I guess that makes me the ideal candidate then. :rolleyes:

It's a Toshiba Tecra 520. P166, 32MB, 2GB so it's not exactly state of the art, but I couldn't resist the challenge...

The lapdog (http://www.xmastree.34sp.com/laptop)

A couple of those pics are clickable for even more gory detail.

Suggestions/comments welcome.

infoseeker
December 17th, 2005, 11:20 AM
I am REALLY surprised that thing still works :)

xmastree
December 17th, 2005, 11:27 AM
I am REALLY surprised that thing still works :)It is pretty remarkable, isn't it? I suspect all the trashed parts are for that larger battery, which isn't a big deal anyway.

infoseeker
December 17th, 2005, 11:33 AM
My only concern would be soldering on that pcb as the board is most likely a multilayered board and you will have to be very careful when doing solder work on it.

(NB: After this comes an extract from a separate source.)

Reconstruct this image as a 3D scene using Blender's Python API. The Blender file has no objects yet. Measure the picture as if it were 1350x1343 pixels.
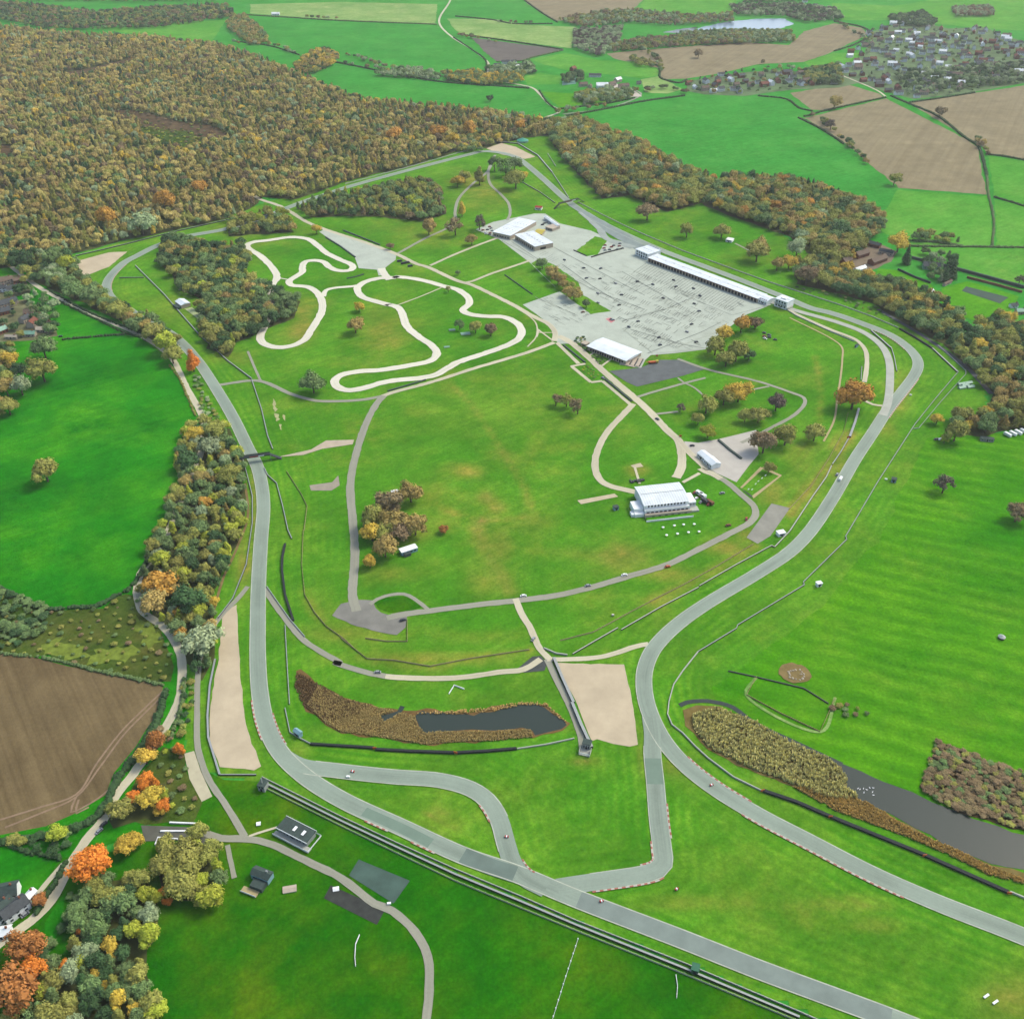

Nothing ventured is nothing gained ;)

xmastree
December 17th, 2005, 11:53 AM
Well, I've worked in electronics test/repair for many years, so I'm not afraid of soldering. Although this has taught me that, at 45, my eyes aren't what they used to be. :-(
For instance, it took me ages to find the power switch. It's marked On but to me that looked like a key (think capital O followed by capital F rotated 90deg CW), and since nothing seemed to happen when I pressed it, I dismissed it at first. What I didn't realise was that if the CMOS checksum is wrong, it takes a while to respond to that button.